I left Mammane’s house in the evening, ducking out of his house to catch transport back into town before the night came. And it was nearly a year later when we started to talk about releasing it on record. Mammane was nonchalant about it, only insisting that the proceeds could be used to upgrade his computer and get a new copy of audio software. But one of his musician friends I recently spoke to in New York was more adamant in his idea of the vinyl release. “He’s been waiting over 30 years,” he said. “It’s about time.”

Grab the vinyl here at the new Sahelsounds shop or Mississippi Records – and of course, the music is available on Bandcamp. Proceeds of the sales will go to Mammane’s new computer and a copy of Reason, so stay tuned for future recordings.

Niger Guitars Pt. 1

Mohamed Karzo – C’est La Vie

Guitar music in Niger is curiously distant from its Malian cousins. Looking at a map of the Sahara and following the roads, it makes sense – though the two countries share a border, the respective capitals (Kidal, Agadez) are often reached via a circuitous route, North via Algeria, or South into the Zirma speaking Niamey. One distinction could be that Nigerien guitar is faster, or that it has as many as four chord changes, or that it sometimes uses an alternate tuning (G-B-D-G-B-E). Another is that each country is informed by a different godfather. While Malian ishumar guitar traces its roots back to Ibrahim from Tinariwen, Nigerien guitar pays homage to Abdallah Ag Oumbadougou.
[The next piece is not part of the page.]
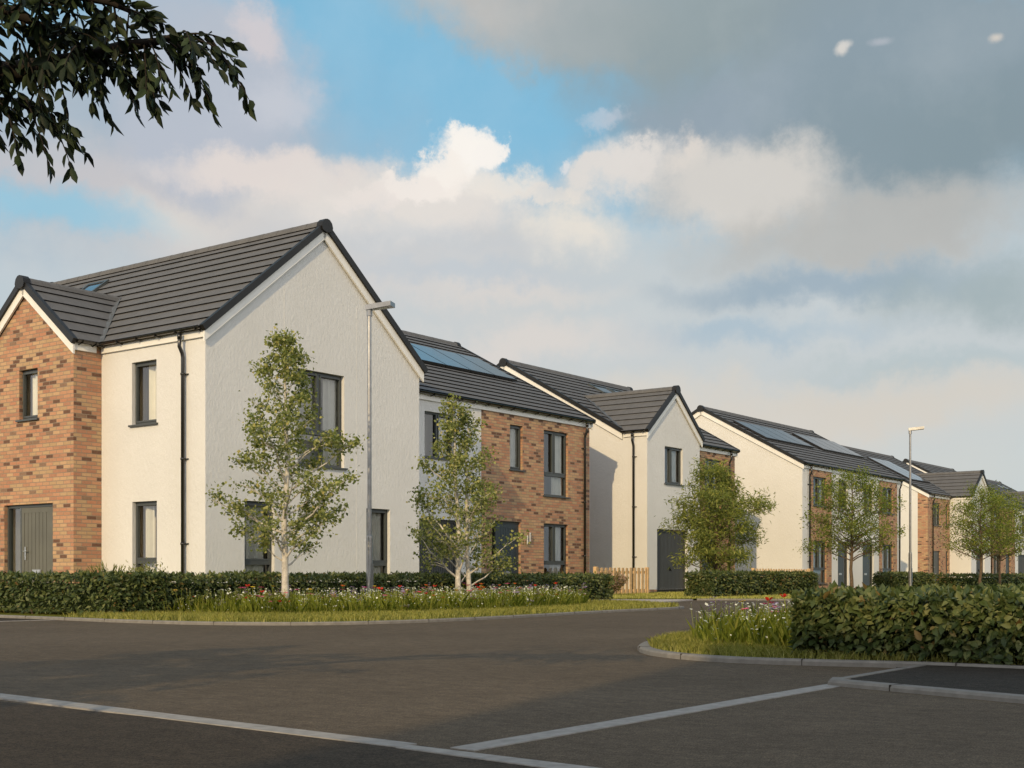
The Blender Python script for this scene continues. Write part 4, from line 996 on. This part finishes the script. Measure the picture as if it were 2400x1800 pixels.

While I neglect to make it as far North as Agadez, the capital of guitar in Niger, in Niamey I meet with Mohamed Karzo, nephew of Abdallah Ag Oumbadougou. Mohamed is a young guitarist with a group in Agadez. And though one gets the impression there are hundreds of such groups, guitarists are quick to point out when they have their own compositions – a rarity in the folkloric music where even new songs tread sonically very close to older ones, a quality perhaps of a finite number of solos over chord changes. Too dark for photos and without acoustic instruments, his electric guitar is plugged into a pair of speakers fixed in another room. We simply turn up the volume, and Karzo sings one of his songs, followed by, of course, by one of his uncles.

Mohamed Karzo – Tenere (Abdallah Ag Oumbadougou Cover)

Niamey by night

The bar is called The New’s. The blue and white painted walls encircle a courtyard of broken mosaic tile. The crowd pours back beer in amber bottles, men in tight fitted t-shirts and suit jackets sitting statuesque and bored or a handful losing their shit on the dancefloor. A flickering strobe cycles through all the colors of the rainbow. On the wall next to the bar, a projector broadcasts a WWF match and Big Show talks into a microphone, translated in Arabic subtitles, but there is no sound. An old electric roulette machine flashes lights. It’s slightly slanted. Every space is filled with the flooded out music of the bar band. They’re out of tune and out of step with one another. It’s Zirma rock, but it sounds like free jazz. The singer does his round of the tables, microphone in hand, singing praises to the people sitting there, who affect this passive stance as he yells into their faces and hovers over their table like a mariachi band at a Tex-Mex restaurant, waiting for his tip so he can move on to the next table. A slight wind blows and mixes the scents of cigarettes and stale beer. The waitress collects her orders and returns with a blue wicker basket full of cans and bottles. No one asks me for a drink, looks in my direction, or talks to me. The band keeps playing and I can swear the drum has no kick pedal, in any case, it’s not mic’d and it’s drowned out by the clipped vocals of the lead singer. I look beyond the courtyard where a building of concrete and rebar stands in some state of transition — I’m unable to determine if it’s unfinished or falling apart.